July 2010

SPED in the UK & Eire

Promoting SPED

I am currently on holiday, split between the coast of South Carolina and the mountains of North Carolina, and having a great time.

So I am not reviewing the UK Process press and we have temporarily eased down in promoting SPED during the UK holiday season.  We will soon be making greater efforts in looking for our breakthrough with a first hosted Training Day.

If you saw our previous contributions of the SPED Update, you will know that I am organising a 2 day conference on Carbon Capture & Storage for the IMechE in London on October 13 & 14.  So I have prepared a précis of a recent article on CCS by leading UK experts, two of whom are speaking at the October Conference.

UK Energy News Carbon Capture & Storage

There were three contributors to the article published in The Engineer, dated 28 June 2010.

  • Jeff Chapman , Chief Executive of the UK’s Carbon Capture & Storage Association.
  • Prof. Jon Gibbons, Senior Lecturer in Energy Technology, Edinburgh University.
  • Prof.

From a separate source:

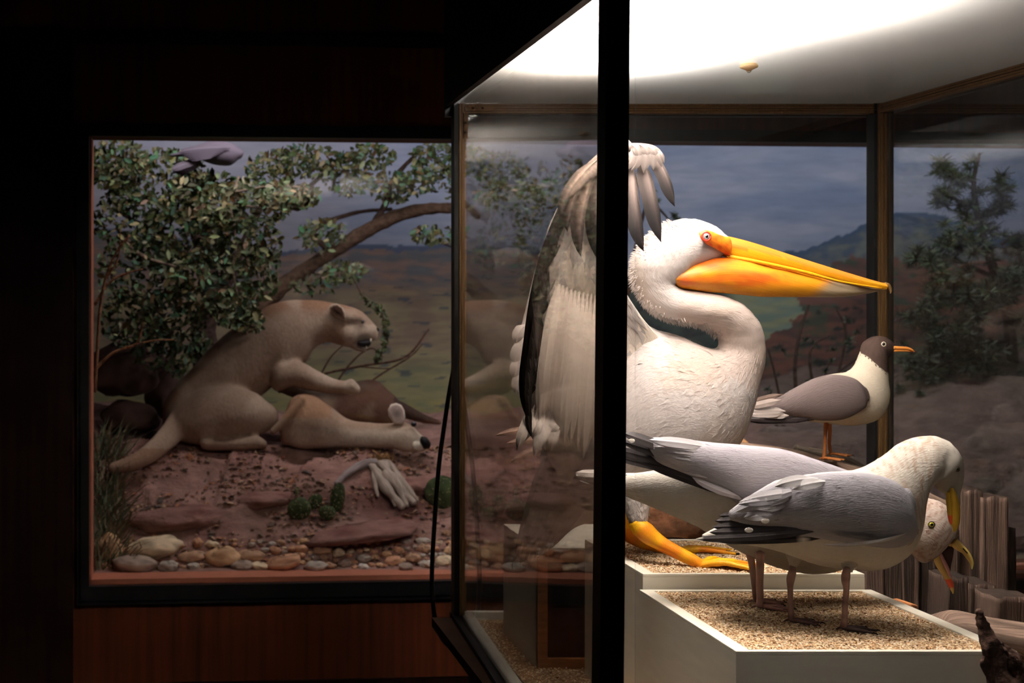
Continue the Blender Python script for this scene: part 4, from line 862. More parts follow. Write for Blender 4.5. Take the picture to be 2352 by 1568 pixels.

Jon Glyyas, Director for the Centre for Earth Energy Systems, Durham University.

Whilst the British Government have supported European initiatives for 12 CCS sites n Europe and stated that there will be more nuclear stations in the UK on sites that already have operational nuclear facilities, they have been dangerously slow in authorising the construction of new electricity generating capacity.  In their defence the laborious UK planning process has been greatly streamlined.  In choosing the existing nuclear facilities for the construction of new ones, the scope for environmental objections has been minimised.

But in June they did announce a new UK coal fired station since 1970 to be built in Scotland with CCS incorporated into the design from the outset.  The statistics are that the station would supply 3 million homes, provide 1,600 jobs and capture 90% of the CO2 produced.  This facility could provide the bedrock of experience for a massive growth in this technology across the world.  In the UK alone the market is expected to be £3bn ($5bn) per annum by 2030, for new and retrofitted plants.  All the equipment could be manufactured in the UK.

The programme would link to the oil industry in 2 ways.  Since the storage is likely to be in the depleted oil wells of the North Sea, there will need to be more research into the saline aquifers, as we will be re-inflating the sub surface with CO2 rather than deflating it with oil removal.  CO2 may also be used in EOR (Enhanced Oil Recovery).

The programme needs continuing Government support, not necessarily financially after the initial research and pump priming funds, if an installed base of 5GW by 2010 is to be achieved.  It is not quite a standing start as 4 plants are currently under construction in the UK.

A serious leak would set the programme back, but the chances are low and nothing like as catastrophic as the BP Deepwater Horizon field.  Since the UK Government is intimately involved as the owner of the sub-sea storage, the Government would be at least jointly responsible.